So we finally retrieve a helmet for me and start making our way out to the Buddha park which is quite a ways out of town. I forgot to mention we are riding on a hot pink motorbike (it was as if they sensed Cyril is gay and decided homeboy needed the pink bike 😂🛵🛵) which I have since dubbed “Pinky”. Well, all of a sudden Pinky decides she no longer wants to scoot on so we are dead on the side of the road. Thank the travel Gods that we happen to end up in front of a cafe where the owner is an American and we explain what happened and they let Cyril use the phone to call the bike rental place as we think they will just come swap out bikes and we will be on our merry way. Nope, they tell him it’s his problem as it happened while he has it rented so he needs to get it fixed 😳😳😳. No triple A or rental rescue here. Luckily, right down the street there just happens to be a bike fixing place so we settle in at the cafe and enjoy some delicious coconut smoothies and I had a kickass mango feta salad. Also ran into another American from North Carolina who just moved to Laos for five years (!!) while her husband teaches English at a smaller town up north. Once again confirming the world is a small place. By this time, more than half of the day is gone due to our cop run in and bike breakdown. I am thinking we are never making it to the Buddha park, but Cyril is determined and two hours later when Pinky is back in working condition we are back on the road.

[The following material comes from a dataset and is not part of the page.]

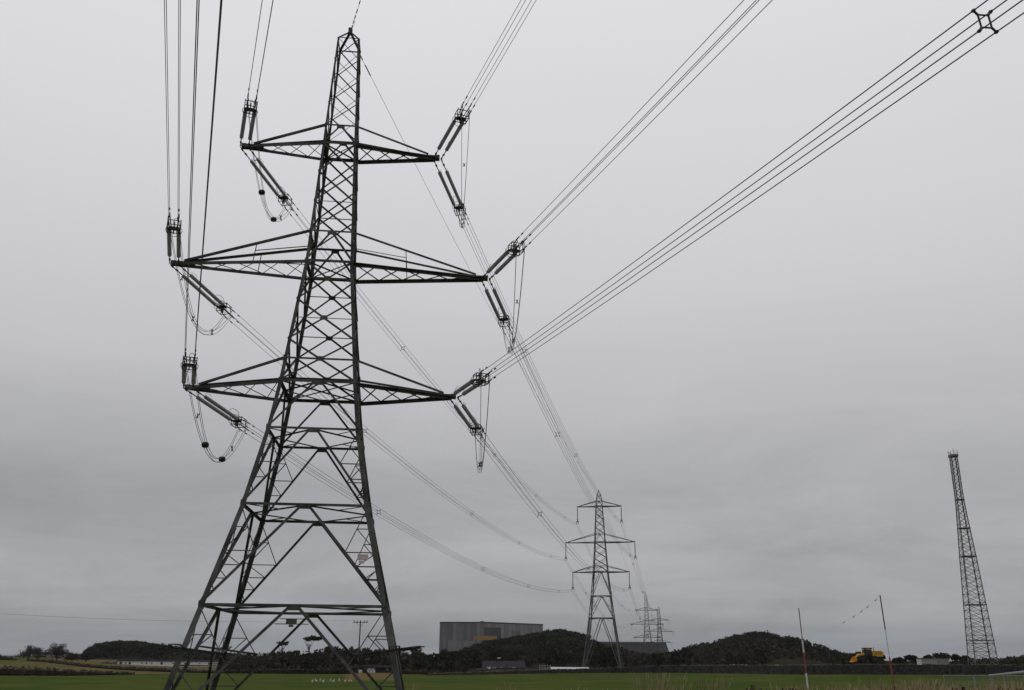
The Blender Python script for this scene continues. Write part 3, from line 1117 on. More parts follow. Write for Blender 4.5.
# ------------------------------------------------------------------ lattice mast
MY = 206
mbase = V(X_at(982.6, MY), MY, 0)
mbase.z = ground_z(mbase.x, mbase.y) - .3
mast_top = Z_top(960, 458, MY)
mast_top = W(953.5, 457, MY).z - mbase.z
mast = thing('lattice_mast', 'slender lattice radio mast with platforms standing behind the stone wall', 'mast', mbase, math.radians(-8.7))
mast.rotation_euler = (0, 0.0125, math.radians(-8.7))
HM = mast_top
mwid = [(0, 2.45), (HM * .22, 2.0), (HM * .51, 1.42), (HM * .64, 1.1), (HM * .785, .78), (HM, .74)]
mw_ = lambda z: interp(mwid, z)
lv = [HM * i / 27 for i in range(28)]
for c in ((-1, -1), (1, -1), (-1, 1), (1, 1)):
    mb = MB()
    for z0, z1 in zip([a_ for a_, _ in mwid], [a_ for a_, _ in mwid][1:]):
        mb.leg(V(c[0] * mw_(z0), c[1] * mw_(z0), z0), V(c[0] * mw_(z1), c[1] * mw_(z1), z1), V(-c[0], 0, 0), V(0, -c[1], 0), .2, .045)
    mb.build('leg', M['mast'], mast)
for c1, c2, n in [((-1, -1), (1, -1), V(0, -1, 0)), ((1, -1), (1, 1), V(1, 0, 0)), ((1, 1), (-1, 1), V(0, 1, 0)), ((-1, 1), (-1, -1), V(-1, 0, 0))]:
    mb = MB()
    P_ = lambda c, z: V(c[0] * mw_(z), c[1] * mw_(z), z)
    for z0, z1 in zip(lv, lv[1:]):
        mid = (P_(c1, z1) + P_(c2, z1)) / 2
        mb.angle(P_(c1, z0), P_(c2, z1), .085, n); mb.angle(P_(c2, z0), P_(c1, z1), .085, n)
        mb.angle(P_(c1, z1), P_(c2, z1), .07, n)
    mb.build('face_bracing', M['mast'], mast)
for q in (.125, .285, .51, .645, .785):
    z = HM * q
    mb = MB()
    ww = mw_(z) + .06
    mb.box((0, -ww, z), (2 * ww, .12, .14)); mb.box((0, ww, z), (2 * ww, .12, .14))
    mb.box((-ww, 0, z), (.12, 2 * ww - .13, .14)); mb.box((ww, 0, z), (.12, 2 * ww - .13, .14))
    mb.box((0, 0, z - .02), (2 * ww - .3, 2 * ww - .3, .05))
    mb.build('platform', M['mast'], mast)
mb = MB()
ww = mw_(HM) + .12
mb.box((0, 0, HM + .05), (2 * ww, 2 * ww, .1))
for sx in (-1, 1):
    mb.box((sx * ww, 0, HM + .25), (.08, 2 * ww, .5)); mb.box((0, sx * ww, HM + .25), (2 * ww - .1, .08, .5))
mb.build('platform', M['mast'], mast)
mb = MB()
for x, y, h in ((-.75, -.75, 1.2), (.75, -.75, 1.5), (.75, .75, 1.2), (-.75, .75, 1.6), (.2, 0, 2.0)):
    mb.tube([(x, y, HM), (x, y, HM + h)], .045, 5)
    mb.tube([(x - .35, y, HM + h * .6), (x + .35, y, HM + h * .6)], .03, 4)
    mb.tube([(x - .25, y, HM + h * .8), (x + .25, y, HM + h * .8)], .03, 4)
mb.build('antenna', M['mast'], mast)
mb = MB()
for x in (-.2, .2):
    mb.tube([(x - mw_(0) * .5, mw_(0) * .2, 0), (x - mw_(HM) * .5, mw_(HM) * .2, HM)], .022, 4)
z = .3
while z < HM:
    mb.tube([(-.2 - mw_(z) * .5, mw_(z) * .2, z), (.2 - mw_(z) * .5, mw_(z) * .2, z)], .012, 4)
    z += .45
mb.build('ladder', M['mast'], mast)

# ------------------------------------------------------------------ buildings far off
YR = 1000.0
ra, rb_, rc = W(439, 650, YR), W(487, 650, 992), W(543, 650, 1048)
rz0 = 0.0
rtop = Z_top(439, 621.6, YR)
reactor = thing('reactor_building', 'huge grey ribbed box of a power station behind the wooded knoll', 'building', (ra.x, ra.y, rz0))
pts = [V(ra.x, ra.y, 0), V(rb_.x, rb_.y, 0), V(rc.x, rc.y, 0)]
dpt = V(2, 70, 0)
ring = pts + [pts[2] + dpt, pts[0] + dpt]
mb = MB()
o_ = V(ra.x, ra.y, 0)
n = len(ring)
mb.add([tuple(p_ - o_) for p_ in ring] + [tuple(p_ - o_ + V(0, 0, rtop)) for p_ in ring],
       [(i, (i + 1) % n, n + (i + 1) % n, n + i) for i in range(n)] + [tuple(range(n, 2 * n))])
mb.build('wall', M['clad_a'], reactor)


def facade(p0, p1, z0, z1, m_, name, out=.35, parent=reactor):
    d = (p1 - p0).normalized()
    nn = V(d.y, -d.x, 0)
    mb = MB()
    mid = (p0 + p1) / 2 + nn * out / 2 + V(0, 0, (z0 + z1) / 2) - o_
    rot = Matrix((d, nn * -1, V(0, 0, 1))).transposed()
    mb.box(mid, ((p1 - p0).length, out, z1 - z0), rot)
    return mb.build(name, m_, parent)


for p0, p1, nb_ in ((pts[0], pts[1], 14), (pts[1], pts[2], 14)):
    for i in range(nb_):
        a_, b2_ = p0 + (p1 - p0) * ((i + .06) / nb_), p0 + (p1 - p0) * ((i + .94) / nb_)
        facade(a_, b2_, 1, rtop - 1.2, M[('clad_b', 'clad_a', 'clad_b', 'clad_a', 'clad_a', 'clad_c', 'clad_b')[(i * 3) % 7]] if p0 is pts[0] else M[('clad_c', 'clad_a', 'clad_c')[i % 3]], 'cladding_panel', .35)
    facade(p0, p1, rtop - 1.1, rtop + .25, M['clad_d'], 'parapet', .6)
pp = lambda q: pts[0] + (pts[1] - pts[0]) * q
facade(pp(.19), pp(.47), 1, rtop * .51, M['clad_c'], 'cladding_panel', .7)
facade(pp(.50), pp(.74), 1, rtop * .50, M['clad_c'], 'cladding_panel', .7)
mb = MB()
q = W(482, 621.3, 1000) - o_
mb.box((q.x, q.y + 8, rtop + .5), (4, 6, 1.8))
mb.build('roof_vent', M['clad_d'], reactor)
annex = thing('annex_block', 'dark flat block and ochre panel in front of the grey reactor building', 'building', (W(485, 650, 965).x, 965, 0))
ao = V(W(485, 650, 965).x, 965, 0)
mb = MB()
q = W(492.5, 631.8, 965) - ao
mb.box((q.x, q.y + 4, q.z / 2 + 1.5 + 1.2), (17.5, 8, q.z + 3.0))
mb.build('wall', M['clad_d'], annex)
mb = MB()
q = W(485.5, 638, 960) - ao
mb.box((q.x, q.y, q.z), (23, 3, 4.0))
mb.build('ochre_panel', M['ochre'], annex)
mb = MB()
q = W(516, 631.5, 985) - ao
mb.box((q.x, q.y, q.z / 2 + .7), (9.5, 8, q.z))
mb.build('roof_plant_room', M['clad_b'], annex)

YH = 860.0
hl, hr = W(592, 650, YH), W(666.3, 650, YH)
ht = Z_top(600, 642.2, YH)
hall = thing('turbine_hall', 'long dark grey hall with a sloping right end below the far pylons', 'building', (hl.x, YH, 0))
ww = hr.x - hl.x
e2 = W(670.5, 652.5, YH).x - hl.x
mb = MB()
vs = [(0, 0, 0), (e2, 0, 0), (e2, 0, ht * .28), (ww, 0, ht), (0, 0, ht)]
mb.add(vs + [(x, 60, z) for x, y, z in vs], [(0, 1, 2, 3, 4), (9, 8, 7, 6, 5), (0, 5, 6, 1), (1, 6, 7, 2), (2, 7, 8, 3), (3, 8, 9, 4), (4, 9, 5, 0)])
mb.build('wall', M['hall'], hall)
mb = MB()
for i in range(14):
    mb.box((ww * (i + .5) / 14, -.25, ht / 2), (ww / 14 * .5, .5, ht - 1.0))
mb.build('rib', M['hall_b'], hall)
mb = MB()
mb.box((ww / 2, -.4, ht + .25), (ww, 1.2, .8))
mb.build('roof_edge', M['clad_c'], hall)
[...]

About a half an hour later we finally make it to this Buddha park that once you walk around it the main question that comes to mind is what drugs were the creators taking when putting it together 😂😳. It was the craziest, most random, yet fascinating collection of Buddha statues and more. There was this big dome with an opening of a somewhat scary face where you have to crouch down and crawl into the mouth of the face to get in. The you have to literally climb up these teeny, odd shaped stairs, almost like a whacky treehouse ladder, to get to the top. There are five stories you must literally climb to crawl out onto the top of the dome where you can take in the view of the whole park. We do this first, so from far above it just looks like quite a bit of Buddha statues and I am excited to get down and explore. As we make our way down we walk around each floor and there are some really strange, almost hell-like cement/mud creations and I am beginning to wonder wtf?!

Once we get out and start walking around I now am faced with Buddha’s fighting/pulling on a grasshopper’s leg to women in mouths of big creatures to three headed elephants and so much more I can’t give it the descriptions they are due, but here are some pics for your enjoyment 😂😳😂. It was quite an experience and I am happy that we finally made it out there. We hop back on Pinky to our journey back to town and when we are about 2/3 of the way there…POP. There goes the back tire 😂🙈. See, things really do come in threes! By this time we can’t handle another Pinky episode and are half hysterical and half in disbelief. We try riding very slowly and Cyril in his hysterical mood starts randomly screaming at strangers which then causes me to start crying from laughing so hard at the ridiculousness of the day and what is happening. We are getting some very strange looks and then he mentions the bike feels like he is driving on ice, so I decide to hop off and walk back to the bike place to meet up with him there (in the lovely 90 degree heat- blech).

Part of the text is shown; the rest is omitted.